> [Material provided]:
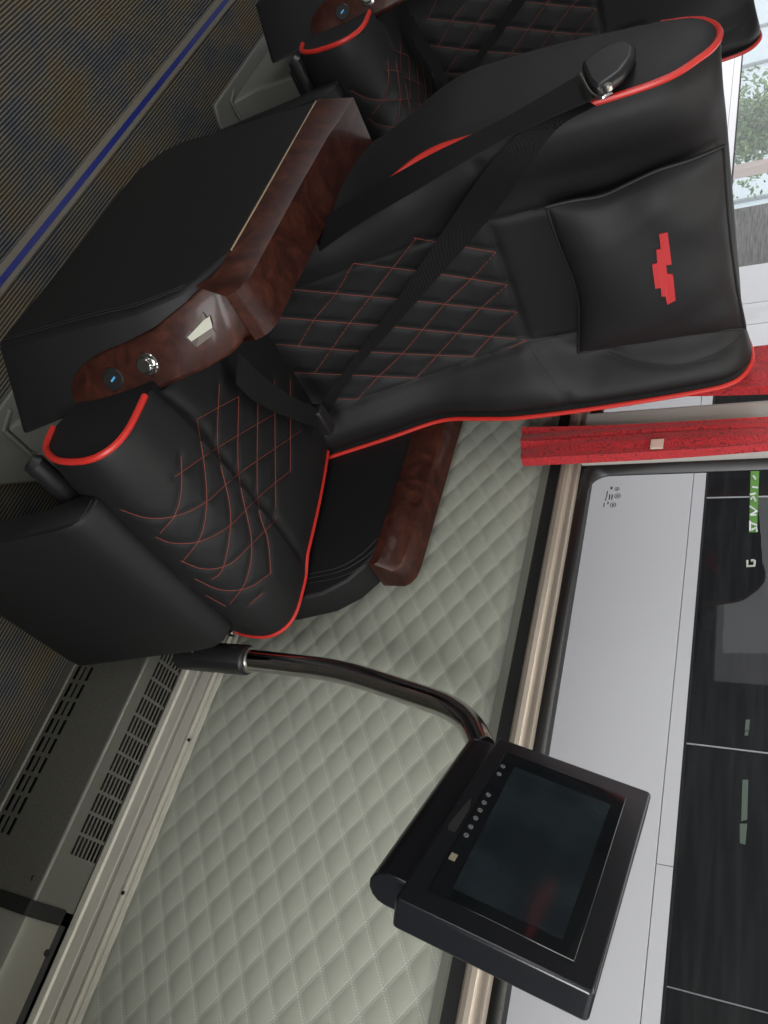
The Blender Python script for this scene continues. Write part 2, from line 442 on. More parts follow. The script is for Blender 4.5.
g.add([(-1.35, HY - .004, 0), (.016, HY - .004, 0), (.016, HY - .004, .02), (-1.35, HY - .004, .02), (-1.35, HY, .022), (.016, HY, .022)], [(0, 1, 2, 3), (3, 2, 5, 4)])
g.build('front_panel', M_HEAT, ht, solid=.0016, flat=True)
g = G(); slotted(g, -1.35, .016, HY + .005, 1.110, sl_t, lambda a, b: (a, b, HZ))
arc = [(HY + .005 - .005 * math.sin(a), HZ - .005 + .005 * math.cos(a)) for a in np.linspace(0, math.pi / 2, 6)]
g.grid([[(x, a, b) for a, b in arc] for x in (-1.35, .016)])
g.build('top_panel', M_HEAT2, ht, solid=.0016, flat=True)
G().box((-1.34, HY + .012, .01), (.01, 1.106, HZ - .022)).build('dark_backing', M_BLACK, ht)  # black box filling the cover behind the slots
for px, py in ((33, 878), (62, 683)):
    p = aty(px, py, HY); G().lathe(p, (0, -1, 0), [(.0001, .0025), (.003, .0022), (.0048, .0006), (.005, 0)], 16).build('screw', plain('dark_brass', (.09, .06, .03), .35, .8), ht)
h2 = empty('duct_cover', (.6, 1.06, 0), 'plain bright grey metal duct cover past the black joint of the heater', 'heater')
pr2 = [(1.024, .0), (1.016, .004), (1.016, .180), (1.020, .190), (1.030, .193), (1.080, .193), (1.080, .188), (1.098, .188), (1.098, .0)]
extr('body', pr2, plain('bright_grey_sheet', (.30, .295, .255), .34, .5), h2, .036, .6)
p = atz(47, 953, .189); G().lathe(p, (0, 0, 1), [(.0055, -.002), (.0055, .001), (.003, .0025), (.0001, .0025)], 14).build('screw', M_BLACK, h2)
extr('joint_strip', [(1.020, .0), (1.012, .004), (1.012, .192), (1.016, .198), (1.026, .1995), (1.088, .1995), (1.088, .0)], M_BLACK, h2, .013, .037)
extr('rubber_seal', [(1.098, .0), (1.098, .187), (1.110, .190), (1.112, .0)], plain('worn_rubber', (.025, .025, .024), .7, bump=.8, bscale=400), h2, .036, .6)

# ------------------------------------------------------------------ the seat
SO = (-.80, .77, 0)
seat = empty('passenger_seat', SO, 'black leather seat with red piping nearest the camera, emblem pillow on its backrest', 'seat', 'black bus seats along the window wall')
YN, YF = .500, 1.016
def bl(z, pts): return pts
Nf = [(-.905, .42), (-.935, .55), (-.964, .66), (-.979, .745), (-1.000, .82), (-1.005, .96), (-1.018, 1.124), (-1.052, 1.18), (-1.083, 1.199), (-1.116, 1.198), (-1.146, 1.181), (-1.161, 1.162)]
Ff = [(-.885, .42), (-.928, .55), (-.966, .66), (-.963, .745), (-.958, .82), (-.967, .96), (-.986, 1.124), (-1.002, 1.185), (-1.037, 1.210), (-1.075, 1.211), (-1.11, 1.2), (-1.14, 1.17)]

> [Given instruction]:
Repeat the material above in full and unchanged, minus its images.

> [Written reply]:
The Blender Python script for this scene continues. Write part 2, from line 442 on. More parts follow. The script is for Blender 4.5.
g.add([(-1.35, HY - .004, 0), (.016, HY - .004, 0), (.016, HY - .004, .02), (-1.35, HY - .004, .02), (-1.35, HY, .022), (.016, HY, .022)], [(0, 1, 2, 3), (3, 2, 5, 4)])
g.build('front_panel', M_HEAT, ht, solid=.0016, flat=True)
g = G(); slotted(g, -1.35, .016, HY + .005, 1.110, sl_t, lambda a, b: (a, b, HZ))
arc = [(HY + .005 - .005 * math.sin(a), HZ - .005 + .005 * math.cos(a)) for a in np.linspace(0, math.pi / 2, 6)]
g.grid([[(x, a, b) for a, b in arc] for x in (-1.35, .016)])
g.build('top_panel', M_HEAT2, ht, solid=.0016, flat=True)
G().box((-1.34, HY + .012, .01), (.01, 1.106, HZ - .022)).build('dark_backing', M_BLACK, ht)  # black box filling the cover behind the slots
for px, py in ((33, 878), (62, 683)):
    p = aty(px, py, HY); G().lathe(p, (0, -1, 0), [(.0001, .0025), (.003, .0022), (.0048, .0006), (.005, 0)], 16).build('screw', plain('dark_brass', (.09, .06, .03), .35, .8), ht)
h2 = empty('duct_cover', (.6, 1.06, 0), 'plain bright grey metal duct cover past the black joint of the heater', 'heater')
pr2 = [(1.024, .0), (1.016, .004), (1.016, .180), (1.020, .190), (1.030, .193), (1.080, .193), (1.080, .188), (1.098, .188), (1.098, .0)]
extr('body', pr2, plain('bright_grey_sheet', (.30, .295, .255), .34, .5), h2, .036, .6)
p = atz(47, 953, .189); G().lathe(p, (0, 0, 1), [(.0055, -.002), (.0055, .001), (.003, .0025), (.0001, .0025)], 14).build('screw', M_BLACK, h2)
extr('joint_strip', [(1.020, .0), (1.012, .004), (1.012, .192), (1.016, .198), (1.026, .1995), (1.088, .1995), (1.088, .0)], M_BLACK, h2, .013, .037)
extr('rubber_seal', [(1.098, .0), (1.098, .187), (1.110, .190), (1.112, .0)], plain('worn_rubber', (.025, .025, .024), .7, bump=.8, bscale=400), h2, .036, .6)

# ------------------------------------------------------------------ the seat
SO = (-.80, .77, 0)
seat = empty('passenger_seat', SO, 'black leather seat with red piping nearest the camera, emblem pillow on its backrest', 'seat', 'black bus seats along the window wall')
YN, YF = .500, 1.016
def bl(z, pts): return pts
Nf = [(-.905, .42), (-.935, .55), (-.964, .66), (-.979, .745), (-1.000, .82), (-1.005, .96), (-1.018, 1.124), (-1.052, 1.18), (-1.083, 1.199), (-1.116, 1.198), (-1.146, 1.181), (-1.161, 1.162)]
Ff = [(-.885, .42), (-.928, .55), (-.966, .66), (-.963, .745), (-.958, .82), (-.967, .96), (-.986, 1.124), (-1.002, 1.185), (-1.037, 1.210), (-1.075, 1.211), (-1.11, 1.2), (-1.14, 1.17)]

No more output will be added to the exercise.